Moreover, the Black Death in the 14th century severely impacted the Mongol Empire, decimating populations and disrupting trade routes such as the Silk Road. This catastrophic plague further weakened the economic foundations of the Mongol khanates, making them susceptible to decline and conquest.

The Yuan Dynasty’s fall in 1368 to the Ming Dynasty’s forces marked a significant point in the Mongol Empire’s decline. In China, the Mongols were driven out due to a combination of military defeats, famine, flooding, and peasant rebellions fueled by heavy taxation and oppressive rule.

This loss of China, a key territory, significantly diminished Mongol power. In the other khanates, similar patterns of internal instability, economic distress, and increasing assimilation into local cultures led to their gradual weakening.

By the end of the 14th century, the Mongol Empire’s fragmentation was complete, with the once-mighty empire dissolved into various states that bore little resemblance to the empire Genghis Khan had established.

The Mongol Legacy

The Mongols changed Asia in numerous ways, starting with uniting Mongolia under Genghis Khan. This move got rid of old tribal divides and set up a new order based around Genghis Khan’s family, leading to the Mongolia we know today. Everywhere in Mongolia, Genghis Khan’s influence is visible, from money to schools and even the airport named after him.

Their expansion pushed other groups to move and mix, shaping the future of regions like Turkey with the rise of the Ottoman Empire. One of Genghis Khan’s lasting impacts was the Mongolian script, which he introduced after seeing its value despite not being able to read himself. This script is part of Mongolia’s heritage today, showing how the Mongols valued communication and culture.

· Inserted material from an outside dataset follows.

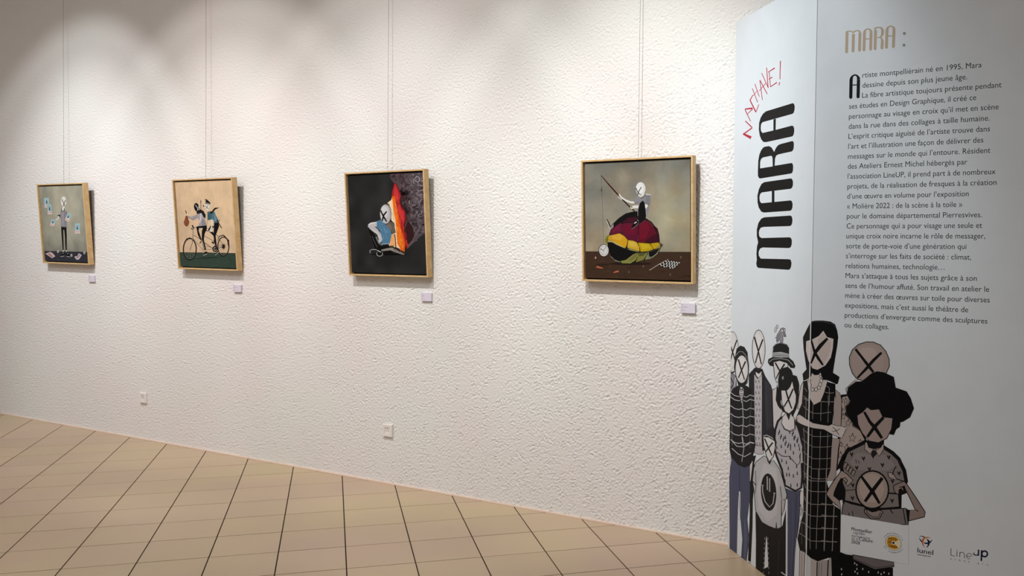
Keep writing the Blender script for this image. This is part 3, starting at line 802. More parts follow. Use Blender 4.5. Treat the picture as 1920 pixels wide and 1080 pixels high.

Trade and sharing of knowledge were big during the Mongol Empire, leading to a period where Asia was very connected. This time, called the Pax Mongolica, saw goods like silk and inventions such as gunpowder move across vast distances. It set the stage for a world where cultures and economies are interconnected, showing the Mongols had a big role in starting global trade.

Religion also changed under the Mongols. They were originally shamanistic but embraced and spread Islam and Buddhism as they expanded. For example, the title Dalai Lama was created during this time, linking Buddhist leadership with Mongol rule. The Mongols also affected Islam by ending the traditional line of Caliphs in Baghdad, moving the center of Islamic learning to Cairo.

The impact of the Mongol Empire went far beyond their military conquests. They connected the world in ways that lasted long after their empire fell, from trade to religion and culture.

It is said that 0.5% of the male population in the world has some ancestral connection to the Mongol Empire. There is no greater tribute to the impact of the empire than this simple estimation.